• What to work on:
Pictures stay out. Extract the lines below from the first one through the line with "CP, SP = math.cos(PITCH), math.sin(PITCH)", both included.

* * * * *

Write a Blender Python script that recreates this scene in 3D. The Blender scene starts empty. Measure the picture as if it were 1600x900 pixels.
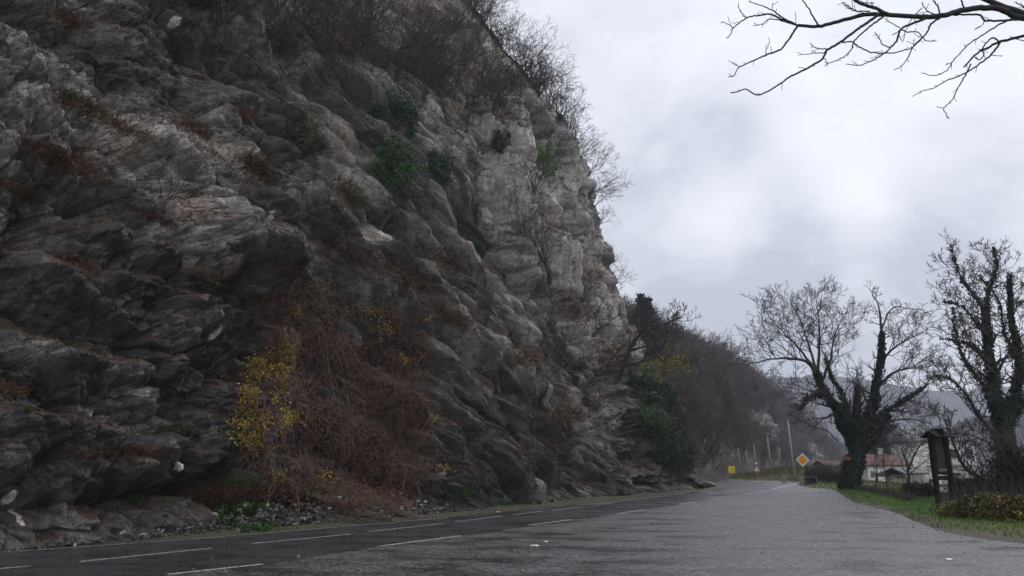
import bpy, math, random
import numpy as np
from mathutils import Vector, Matrix
from mathutils.bvhtree import BVHTree

SC = bpy.context.scene
COL = SC.collection
R = math.radians
F_PX = 1155.0                                   # focal length in photo pixels (1600 wide)
PITCH = math.atan(276 / F_PX)
CAM_H = 1.75
CP, SP = math.cos(PITCH), math.sin(PITCH)

# ------------------------------------------------------------ camera, sky, sun, exposure
cam_d = bpy.data.cameras.new('camera')
cam = bpy.data.objects.new('camera', cam_d)
COL.objects.link(cam)
cam.location = (0, 0, CAM_H)
cam.rotation_euler = (R(90) + PITCH, 0, 0)
cam_d.sensor_width = 36.0
cam_d.lens = 36.0 * F_PX / 1600.0
cam_d.clip_start = 0.1
cam_d.clip_end = 12000
SC.camera = cam


def pdir(x, y):
    """unit direction through a photo pixel"""
    u = (x - 800) / F_PX
    v = (450 - y) / F_PX
    d = Vector((u, CP - v * SP, SP + v * CP))
    return d.normalized()


def gp(x, y, z=0.0):
    """point of a horizontal plane under a photo pixel"""
    d = pdir(x, y)
    t = (z - CAM_H) / d.z
    return Vector((d.x * t, d.y * t, z))


def at(x, y, Y):
    """point in the place at forward distance Y under a photo pixel"""
    d = pdir(x, y)
    t = Y / d.y
    return Vector((d.x * t, Y, CAM_H + d.z * t))


def proj(P):
    P = np.asarray(P, float)
    f = P[..., 1] * CP + (P[..., 2] - CAM_H) * SP
    up = -P[..., 1] * SP + (P[..., 2] - CAM_H) * CP
    return 800 + F_PX * P[..., 0] / f, 450 - F_PX * up / f, f


SUN_AZ = R(48)      # to the right of straight ahead
SUN_EL = R(46)
world = bpy.data.worlds.new("World")
SC.world = world
world.use_nodes = True
W = world.node_tree
W.nodes.clear()


def wn(t, **kw):
    n = W.nodes.new(t)
    for k, v in kw.items():
        setattr(n, k, v)
    return n


def wl(a, b):
    W.links.new(a, b)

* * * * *

• Response to this task:
Write a Blender Python script that recreates this scene in 3D. The Blender scene starts empty. Measure the picture as if it were 1600x900 pixels.
import bpy, math, random
import numpy as np
from mathutils import Vector, Matrix
from mathutils.bvhtree import BVHTree

SC = bpy.context.scene
COL = SC.collection
R = math.radians
F_PX = 1155.0                                   # focal length in photo pixels (1600 wide)
PITCH = math.atan(276 / F_PX)
CAM_H = 1.75
CP, SP = math.cos(PITCH), math.sin(PITCH)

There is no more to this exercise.